Bürgerrecht entzweit Koalition

GESETZ Justizminister Heiko Maas (SPD) sieht keinerlei Eile für ein Gesetz zur Vorratsdatenspeicherung. Das sieht Innenminister Thomas de Maizière (CDU) anders

„Es gibt keinen Grund, jetzt schnell ein neues Gesetz vorzulegen“

BUNDESJUSTIZMINISTER HEIKO MAAS

AUS BERLIN ANJA MAIER

Sie hätten auch gemeinsam vor die Kameras und Mikrofone treten können. Aber der SPD-Justizminister und der CDU-Innenminister wahrten lieber einen zeitlichen Sicherheitsabstand, als sie am Dienstag zum aktuellen Urteil des Europäischen Gerichtshofes (EuGH) Stellung nahmen. Und das war auch besser so. Hätten Heiko Maas und Thomas de Maizière gleichzeitig die neu entstandene Situation in der Frage der Vorratsdatenspeicherung bewerten sollen, wäre allzu deutlich geworden, wie weit entfernt voneinander die Koalitionäre hier sind.

Am Morgen hatte der EuGH die EU-Richtlinie über die Vorratsdatenspeicherung für europarechtswidrig erklärt. Durch das Brüsseler Urteil ist die dreimonatige Speicherung von Telekommunikationsdaten, wie sie im Koalitionsvertrag festgehalten ist, hinfällig. Die Regierungspartner müssen sich nun bekennen, wie sie es künftig halten wollen mit der Vorratsdatenspeicherung.

Bundesjustizminister Heiko Maas (SPD) macht in seinem Statement deutlich, dass er es nicht eilig hat mit einer neuen Gesetzesvorlage. Weil der EuGH die EU-Richtlinie komplett für ungültig erklärt habe, sei eine neue Situation entstanden, sagt Maas.
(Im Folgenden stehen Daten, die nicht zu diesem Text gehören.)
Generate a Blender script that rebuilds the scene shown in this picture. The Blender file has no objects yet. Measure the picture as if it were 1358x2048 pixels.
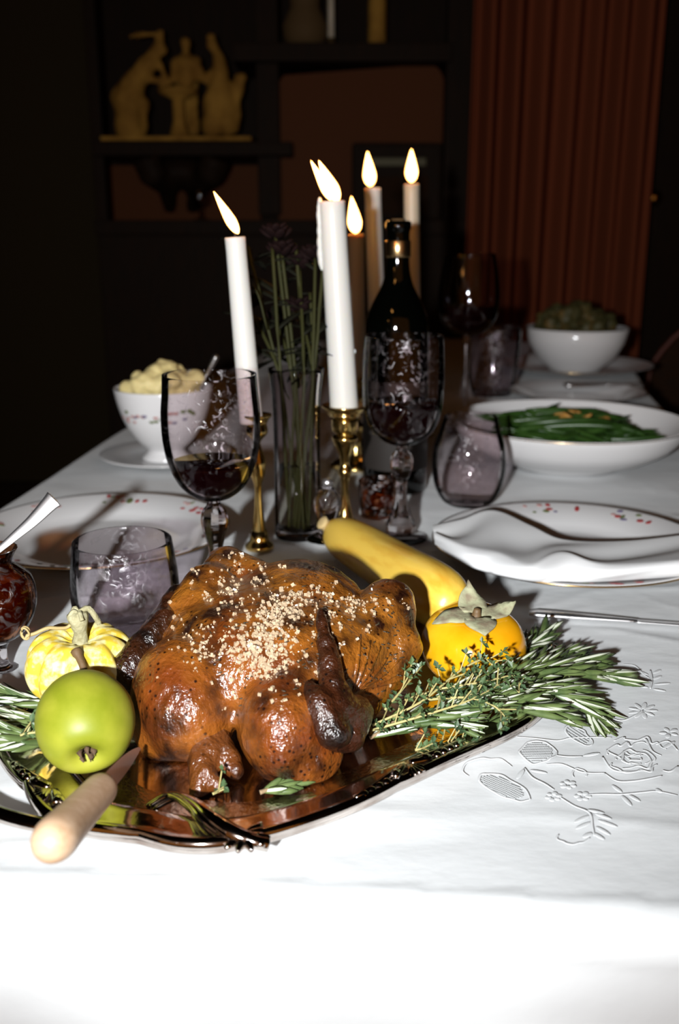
import bpy, bmesh, math, random
import numpy as np
from mathutils import Vector, Matrix, Euler, noise as mnoise
from mathutils.bvhtree import BVHTree

# ------------------------------------------------------------------ camera, light, exposure
SC = bpy.context.scene
COL = SC.collection
TZ = 0.75                       # height of the table top
CAMH = 0.29                     # camera above the table top
F = 1980.0                      # focal length in pixels of the 1358x2048 frame
PITCH = math.radians(16.0)
CS, SN = math.cos(PITCH), math.sin(PITCH)
cd = bpy.data.cameras.new('camera')
cam = bpy.data.objects.new('camera', cd); COL.objects.link(cam)
cam.location = (0, 0, TZ + CAMH)
cam.rotation_euler = (math.pi / 2 - PITCH, 0, 0)
cd.sensor_fit = 'VERTICAL'; cd.sensor_height = 36.0; cd.lens = F / 2048 * 36.0
cd.clip_start = 0.02
cd.dof.use_dof = True; cd.dof.focus_distance = 0.60; cd.dof.aperture_fstop = 6.3
cd.dof.aperture_blades = 5
SC.camera = cam

w = bpy.data.worlds.new('world'); SC.world = w; w.use_nodes = True
bg = w.node_tree.nodes['Background']
bg.inputs[0].default_value = (1.0, 0.38, 0.07, 1); bg.inputs[1].default_value = 0.20

fl = bpy.data.lights.new('camera_flash', 'SPOT'); fl.energy = 72; fl.shadow_soft_size = 0.014
fl.spot_size = math.radians(85); fl.spot_blend = 1.0
fl.color = (0.95, 0.98, 1.0)
flo = bpy.data.objects.new('camera_flash', fl); COL.objects.link(flo)
flo.location = (-0.125, -0.17, TZ + 0.312); flo.rotation_euler = (math.radians(90 - 2), 0, math.radians(-7))

SC.view_settings.view_transform = 'Standard'
SC.view_settings.look = 'None'
SC.view_settings.gamma = 1.0
SC.view_settings.use_curve_mapping = False
SC.view_settings.exposure = 0.0
SC.cycles.diffuse_bounces = 1

R = random.Random(7)
rad = math.radians

# ------------------------------------------------------------------ measuring helpers
def ray(px, py):
    u = (px - 679) / F; v = (py - 1024) / F
    return Vector((u, CS - v * SN, -SN - v * CS))
def P(px, py, D):               # point at depth D along the optical axis, z above the table
    r = ray(px, py) * D; r.z += CAMH
    return r
def onz(px, py, h=0.0):         # point of that sight line at height h above the table
    r = ray(px, py)
    return r * ((h - CAMH) / r.z) + Vector((0, 0, CAMH))
def atY(px, py, Y):
    r = ray(px, py); p = r * (Y / r.y); p.z += CAMH
    return p
def prof(Y, lst):               # lathe profile from half widths and rows seen at distance Y
    out = []
    for hw, py in lst:
        v = (py - 1024) / F; D = Y / (CS - v * SN)
        out.append((hw * D / F, max(0.0, atY(679, py, Y).z)))
    return out

# ------------------------------------------------------------------ mesh helpers
def link(o, parent=None):
    COL.objects.link(o)
    if parent is not None: o.parent = parent
    return o
def mk(name, verts, faces, mat, parent=None, smooth=True, loc=None, mats=None, fmat=None):
    me = bpy.data.meshes.new(name)
    me.from_pydata([tuple(v) for v in verts], [], faces)
    for m in (mats or [mat]): me.materials.append(m)
    if fmat is not None: me.polygons.foreach_set('material_index', fmat)
    if smooth: me.polygons.foreach_set('use_smooth', [True] * len(me.polygons))
    me.update()
    o = bpy.data.objects.new(name, me); link(o, parent)
    if loc is not None: o.location = loc
    return o
def thing(name, label, cat, loc=(0, 0, 0), rot=(0, 0, 0), group=None):
    o = bpy.data.objects.new(name, None); COL.objects.link(o)
    o.empty_display_size = 0.02
    o.location = (loc[0], loc[1], loc[2] + TZ); o.rotation_euler = rot
    return tag(o, label, cat, group)
def tag(o, label, cat, group=None):
    o['label'] = label; o['category'] = cat
    if group: o['group'] = group
    return o
def struct(o):
    o['kind'] = 'structure'; return o
class MB:
    def __init__(s): s.v = []; s.f = []; s.m = []
    def add(s, vf, mi=0):
        n = len(s.v); s.v += [Vector(x) for x in vf[0]]
        s.f += [tuple(i + n for i in f) for f in vf[1]]; s.m += [mi] * len(vf[1])
        return s
    def build(s, name, mat, parent=None, smooth=True, mats=None, loc=None):
        return mk(name, s.v, s.f, mat, parent, smooth, loc, mats, s.m if mats else None)
def lathe(pr, n=48, fn=None):
    v = []; f = []; rows = []
    for r, z in pr:
        if r < 1e-6: rows.append([len(v)]); v.append((0, 0, z))
        else:
            rows.append(list(range(len(v), len(v) + n)))
            for k in range(n):
                a = 2 * math.pi * k / n
                rr = r * (fn(a, z, r) if fn else 1)
                v.append((rr * math.cos(a), rr * math.sin(a), z))
    for A, B in zip(rows, rows[1:]):
        if len(A) == 1 and len(B) == 1: continue
        for k in range(n):
            k2 = (k + 1) % n
            if len(A) == 1: f.append((A[0], B[k2], B[k]))
            elif len(B) == 1: f.append((A[k], A[k2], B[0]))
            else: f.append((A[k], A[k2], B[k2], B[k]))
    return v, f
def tube(pts, rs, n=8, cap=True, flat=1.0, up=Vector((0, 0, 1))):
    pts = [Vector(p) for p in pts]
    if not hasattr(rs, '__len__'): rs = [rs] * len(pts)
    v = []; f = []
    for i, p in enumerate(pts):
        t = (pts[min(i + 1, len(pts) - 1)] - pts[max(i - 1, 0)])
        t = t.normalized() if t.length > 1e-9 else Vector((0, 0, 1))
        u = up if abs(t.dot(up)) < 0.95 else Vector((1, 0, 0))
        a = t.cross(u).normalized(); b = a.cross(t).normalized()
        for k in range(n):
            q = 2 * math.pi * k / n
            v.append(p + a * math.cos(q) * rs[i] + b * math.sin(q) * rs[i] * flat)
    m = len(pts)
    for i in range(m - 1):
        for k in range(n):
            k2 = (k + 1) % n
            f.append((i * n + k, i * n + k2, (i + 1) * n + k2, (i + 1) * n + k))
    if cap:
        f.append(tuple(range(n))[::-1]); f.append(tuple((m - 1) * n + k for k in range(n)))
    return v, f
def spline(pts, k=8, closed=False):
    pts = [Vector(p) for p in pts]; n = len(pts); out = []
    for i in range(n if closed else n - 1):
        g = (lambda j: pts[j % n]) if closed else (lambda j: pts[max(0, min(n - 1, j))])
        p0, p1, p2, p3 = g(i - 1), g(i), g(i + 1), g(i + 2)
        for s in range(k):
            t = s / k
            out.append(0.5 * ((2 * p1) + (p2 - p0) * t + (2 * p0 - 5 * p1 + 4 * p2 - p3) * t * t + (3 * p1 - p0 - 3 * p2 + p3) * t ** 3))
    if not closed: out.append(pts[-1])
    return out
def box(c, s):
    x, y, z = c; a, b, d = s[0] / 2, s[1] / 2, s[2] / 2
    v = [(x + i * a, y + j * b, z + k * d) for k in (-1, 1) for j in (-1, 1) for i in (-1, 1)]
    return v, [(0, 2, 3, 1), (4, 5, 7, 6), (0, 1, 5, 4), (2, 6, 7, 3), (0, 4, 6, 2), (1, 3, 7, 5)]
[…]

Es gebe nun keine Richtlinie mehr, die gemäß Koalitionsvertrag umgesetzt werden müsse. „Deshalb gibt es auch keinen Grund, jetzt schnell ein neues Gesetz vorzulegen.“ Das weitere Verfahren sei offen und müsse nun in Ruhe beraten werden, sowohl in seiner Partei als auch innerhalb der Großen Koalition.

Gut möglich, dass die SPD es auch deshalb nicht eilig hat, weil sie ihre inhaltlichen Prioritäten auf anderen Politikfeldern sieht. Ein Streit mit der überwachungsaffinen Union käme in Zeiten von Rente und Mindestlohn ungelegen. Und wenn in zweieinhalb Jahren wieder der Bundestagswahlkampf beginnt, könnten die Sozialdemokraten das Thema Vorratsdatenspeicherung gut gebrauchen, um sich dann von der Union abzusetzen.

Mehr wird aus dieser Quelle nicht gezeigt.